#### Goal:
In the entries below, find the line containing "Write part 2" and the line containing "STAND = Matrix.Rotation(PI". Copy those two lines and everything between them exactly, and only that.

+-------+

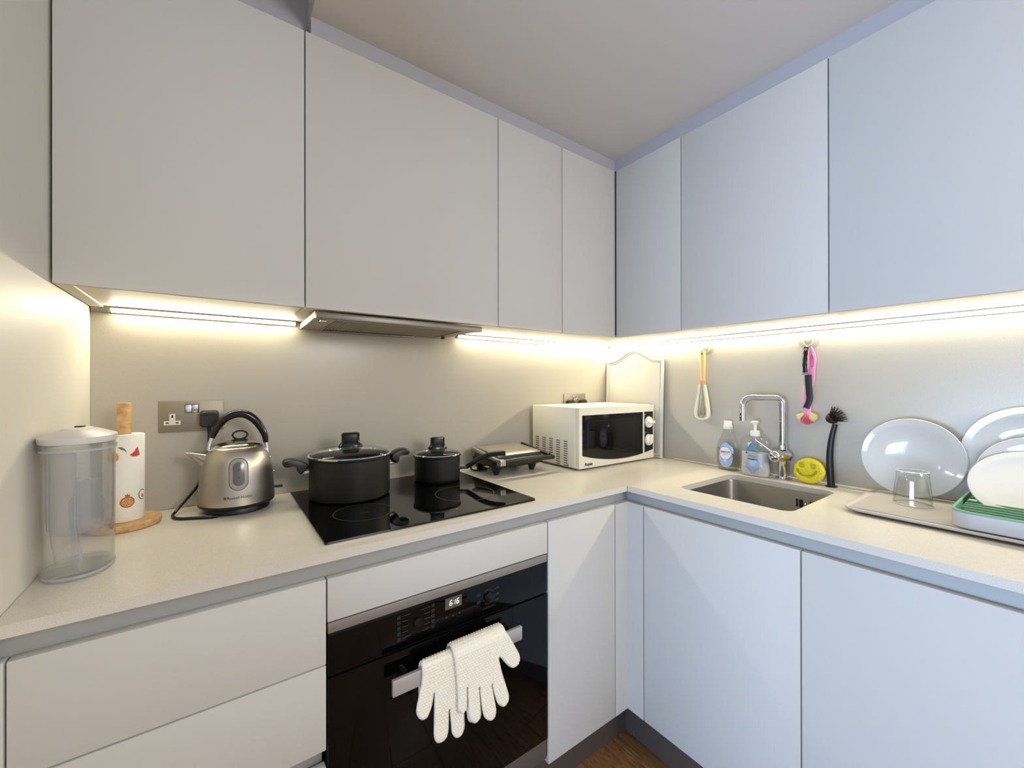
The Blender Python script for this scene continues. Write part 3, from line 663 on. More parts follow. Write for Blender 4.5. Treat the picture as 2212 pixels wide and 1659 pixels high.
bm = nb(); loft(bm, [jr(.2, -.001), jr(.232, -.001)], False, False); b2 = nb(); loft(b2, [jr(.2285, -.0012), jr(.2285, -.0022), jr(.2325, -.0022), jr(.2325, -.0012)], False, False); bm.free(); part('upper_rim_line', b2, clear('bluish_rim', (.78, .83, .9), .1, .05, .35), jb)
LIDM = mat('pale_grey_lid', (206, 203, 200), .4)
for xo in (-.0285, .0045): part('channel_edge', sweep(nb(), [(xo, -.0545, .228), (xo, -.0545, .10), (xo*1.02+.003, -.0555, .06), (xo*1.05+.009, -.0565, .03)], .0007, 6), clear('bluish_rim', (.78, .83, .9), .1, .05, .35), jb)
bm = nb(); loft(bm, [jr(.2425, -.0008), jr(.2425, -.0018), jr(.2515, -.0030), jr(.2535, -.0024), jr(.2570, .005), jr(.2640, .022), jr(.2660, .036)], True, True); ld = part('jug_lid', bm, LIDM, t, label='pale grey lid')
bm = nb(); loft(bm, [ring(-.002, .002, z, a, b, 40, 2.2) for z, a, b in ((.2630, .0205, .030), (.2675, .0205, .030), (.2685, .0175, .027))], True, True); dd = part('lid_dial', bm, WHPL, ld)
bm = nb(); loft(bm, [ring(0, .004, z, a, b, 24, 2.2) for z, a, b in ((.2684, .008, .012), (.2705, .007, .011))], True, True); part('dial_button', bm, BLK, dd)

# ------------------------------------------------------------------ contact grill
g = thing('contact_grill', 'silver and black contact grill between the saucepan and microwave', 'grill', (.965, 1.36, WT))
bm = nb(); loft(bm, [[Vector((x, y, z)) for x, y in rrect(.846+k, 1.082-k, 1.282+k, 1.462-k, .012)] for z, k in ((.938, .012), (.945, .002), (.962, 0), (.966, .003))]); part('lower_housing', bm, BLK, g, world=True)
bm = nb(); rg = []
for z, k, q in ((.967, .002, 0), (.972, .0, .1), (.986, .003, .7), (.989, .008, 1), (.9925, .03, 1.05), (.994, .08, 1.05)):
    rg.append([Vector((x, y, z+q*(y-1.285)*.085)) for x, y in rrect(.850+k, 1.078-k, 1.284+k*.8, 1.458-k*.8, .015)])
loft(bm, rg)
for f in bm.faces:
    if f.calc_center_median().z > .9865+.085*(f.calc_center_median().y-1.285): f.material_index = 1
up = part('upper_housing', bm, [mat('grill_grey', (84, 80, 72), .35, metal=.5), mat('grill_silver', (176, 170, 156), .32, metal=.6)], g, world=True, label='silver topped upper plate')
fb = part('front_handle', sweep(nb(), cr([(.862, 1.252, .9705), (.95, 1.246, .972), (1.03, 1.245, .9705), (1.098, 1.248, .9665)], 5), [(.013, .0085+.002*math.sin(k/15*PI)) for k in range(16)], 16, (0, 1, 0), e=3), BLK, g, world=True)
part('handle_end', box(nb(), .838, .8625, 1.237, 1.263, .958, .981, .003), mat('grill_silver', (176, 170, 156)), fb, world=True, label='silver left end of the handle')
for x, lb in ((.838, 1), (1.083, 0)):
    part('handle_arm', sweep(nb(), cr([(x+.0075, 1.258, .974), (x+.006, 1.33, .983), (x+.006, 1.44, .999)], 4), [(.0075, .006)]*9, 12, (1, 0, 0), e=4), [mat('grill_silver', (176, 170, 156)), BLK][1-lb] if not lb else mat('grill_silver', (176, 170, 156)), fb, world=True)
for x, y in ((.872, 1.318), (1.047, 1.318), (.872, 1.442), (1.047, 1.442)):
    bm = nb(); loft(bm, [[Vector((x+a, y+b, z)) for a, b in rrect(-k, k, -k*.8, k*.8, .003, 3)] for z, k in ((.9102, .0085), (.914, .0092), (.940, .017))]); part('foot', bm, BLK, g, world=True)
part('grill_cord', sweep(nb(), cr([(.865, 1.452, .955), (.845, 1.458, .935), (.835, 1.44, .9145), (.86, 1.41, .9145), (.90, 1.43, .9145), (.88, 1.462, .9145), (.92, 1.474, .9145)], 6), .0035, 8), BLKG, g, world=True)

# ------------------------------------------------------------------ microwave
MX, MY, MZ = 1.168, 1.170, .9185
mw = thing('microwave', 'cream microwave oven with two dials in the corner of the worktop', 'microwave', (MX, MY, WT), rad(-.6))
W, H = .487, .2465; z0 = MZ-WT
part('casing', box(nb(), 0, W-.002, .022, .298, z0, z0+H, .003), CRMW, mw)
curve = lambda x: .936-WT+.5*(x-.28)**2
def plate(x0, x1, zt, ztop_r=None, n=14, inset=0):
    pts = [(x0+(x1-x0)*k/n, curve(x0+(x1-x0)*k/n)+inset) for k in range(n+1)]
    return pts+[(x1, zt), (x0, zt)]
def bulge(x): return .006*math.sin(PI*min(max(x/W, 0), 1))
bm = nb(); prism(bm, [(.004, z0), (.410, z0), (.410, z0+H-.002), (.004, z0+H-.002)], [plate(.0215, .409-.002, 1.1325-WT)[::-1]], lambda x, z: (x, .0215, z), lambda x, z: (x, .002-bulge(x)*.3, z))
dq = part('microwave_door', bm, CRMW, mw, False)
wq = part('door_window', prism(nb(), plate(.0217, .4068, 1.1323-WT, inset=.0002), [], lambda x, z: (x, .020, z), lambda x, z: (x, .004, z)), BLKGL, dq, False, label='black glass window')
bm = nb()
for a in (rrect(.05, .345, .975-WT, 1.108-WT, .02),):
    prism(bm, a, [[(x*.97+.2*.03, (z-.13)*.96+.13) for x, z in a][::-1]], lambda x, z: (x, .0039, z), lambda x, z: (x, .0035, z))
part('window_inner_frame', bm, mat('dark_mesh', (22, 22, 22), .2), wq, False)
bm = nb(); prism(bm, [(.412, z0), (W, z0), (W, z0+H-.002), (.412, z0+H-.002)], [plate(.4175, .4825, 1.1325-WT, n=6)[::-1]], lambda x, z: (x, .0215, z), lambda x, z: (x, .003, z))
cq = part('control_surround', bm, CRMW, mw, False)
part('control_panel', prism(nb(), plate(.4177, .4823, 1.1323-WT, n=6, inset=.0002), [], lambda x, z: (x, .0205, z), lambda x, z: (x, .005, z)), mat('panel_black', (14, 14, 15), .3), cq, False, label='black panel with dials')
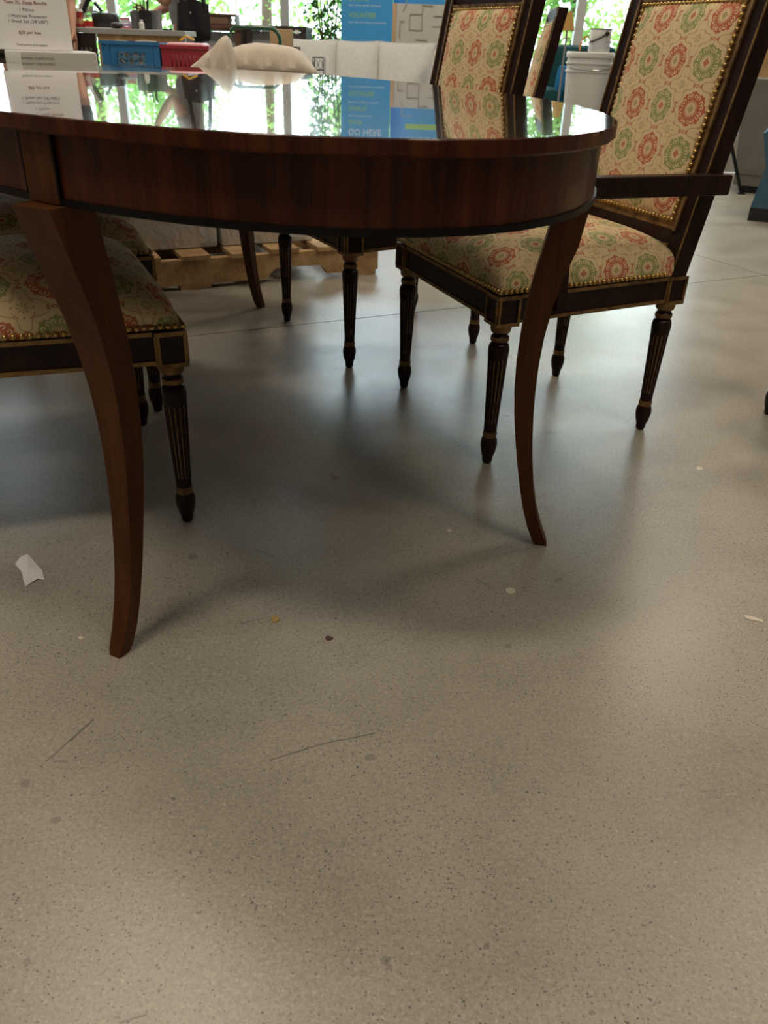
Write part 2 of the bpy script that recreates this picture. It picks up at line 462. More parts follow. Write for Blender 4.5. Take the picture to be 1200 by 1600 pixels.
def stuff(o): o['kind'] = 'stuff'; return o
def text_mesh(body, size, align='CENTER', thick=0.0004):
    cu = bpy.data.curves.new('txt', 'FONT'); cu.body = body; cu.size = size; cu.align_x = align; cu.extrude = thick
    cu.resolution_u = 2
    ob = bpy.data.objects.new('txt', cu); C.objects.link(ob)
    dg = bpy.context.evaluated_depsgraph_get(); me = bpy.data.meshes.new_from_object(ob.evaluated_get(dg))
    bpy.data.objects.remove(ob); bpy.data.curves.remove(cu)
    return me
def lettering(body, size, m, parent, mx, width=None, align='CENTER', name='lettering'):
    me = text_mesh(body, size, align); me.materials.clear(); me.materials.append(m)
    if width:
        xs = [v.co.x for v in me.vertices]; w = max(xs) - min(xs)
        if w > 0:
            for v in me.vertices: v.co.x *= width / w
    o = link(name, me, parent); o.matrix_local = mx; return o
STAND = Matrix.Rotation(PI / 2, 4, 'X')         # text facing -Y

# ---------------------------------------------------------------- setting
FL0, FL1 = (-9.0, 7.5), (-6.0, 9.8)
mb = MB(); mb.box((-0.75, 1.9, -0.07), (16.5, 15.8, 0.12)); floor = struct(mb.build('floor', M['joint']))
def clip(poly, p, n, off):
    out = []; d = [((q - p).dot(n) - off) for q in poly]
    for i in range(len(poly)):
        a, b = poly[i], poly[(i + 1) % len(poly)]; da, db = d[i], d[(i + 1) % len(poly)]
        if da >= 0: out.append(a)
        if (da >= 0) != (db >= 0): out.append(a + (b - a) * (da / (da - db)))
    return out
jA, jB = fl(300, 525).to_2d(), fl(1195, 430).to_2d(); dA = (jB - jA).normalized()
nA = Vector((-dA.y, dA.x)); dB = nA.copy(); pB = jB.copy(); nB = dA.copy()
rect = [Vector((-9, -6)), Vector((7.5, -6)), Vector((7.5, 9.8)), Vector((-9, 9.8))]
def slab(conds):
    poly = rect
    for p, n, off in conds: poly = clip(poly, p, n, off)
    if len(poly) > 2: MB().prism(poly, -0.008, 0.0).build('floor_slab', M['concrete'], floor)
HW = 0.0025; STEP = 4.6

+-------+

#### Solved exercise:
Write part 2 of the bpy script that recreates this picture. It picks up at line 462. More parts follow. Write for Blender 4.5. Take the picture to be 1200 by 1600 pixels.
def stuff(o): o['kind'] = 'stuff'; return o
def text_mesh(body, size, align='CENTER', thick=0.0004):
    cu = bpy.data.curves.new('txt', 'FONT'); cu.body = body; cu.size = size; cu.align_x = align; cu.extrude = thick
    cu.resolution_u = 2
    ob = bpy.data.objects.new('txt', cu); C.objects.link(ob)
    dg = bpy.context.evaluated_depsgraph_get(); me = bpy.data.meshes.new_from_object(ob.evaluated_get(dg))
    bpy.data.objects.remove(ob); bpy.data.curves.remove(cu)
    return me
def lettering(body, size, m, parent, mx, width=None, align='CENTER', name='lettering'):
    me = text_mesh(body, size, align); me.materials.clear(); me.materials.append(m)
    if width:
        xs = [v.co.x for v in me.vertices]; w = max(xs) - min(xs)
        if w > 0:
            for v in me.vertices: v.co.x *= width / w
    o = link(name, me, parent); o.matrix_local = mx; return o
STAND = Matrix.Rotation(PI / 2, 4, 'X')         # text facing -Y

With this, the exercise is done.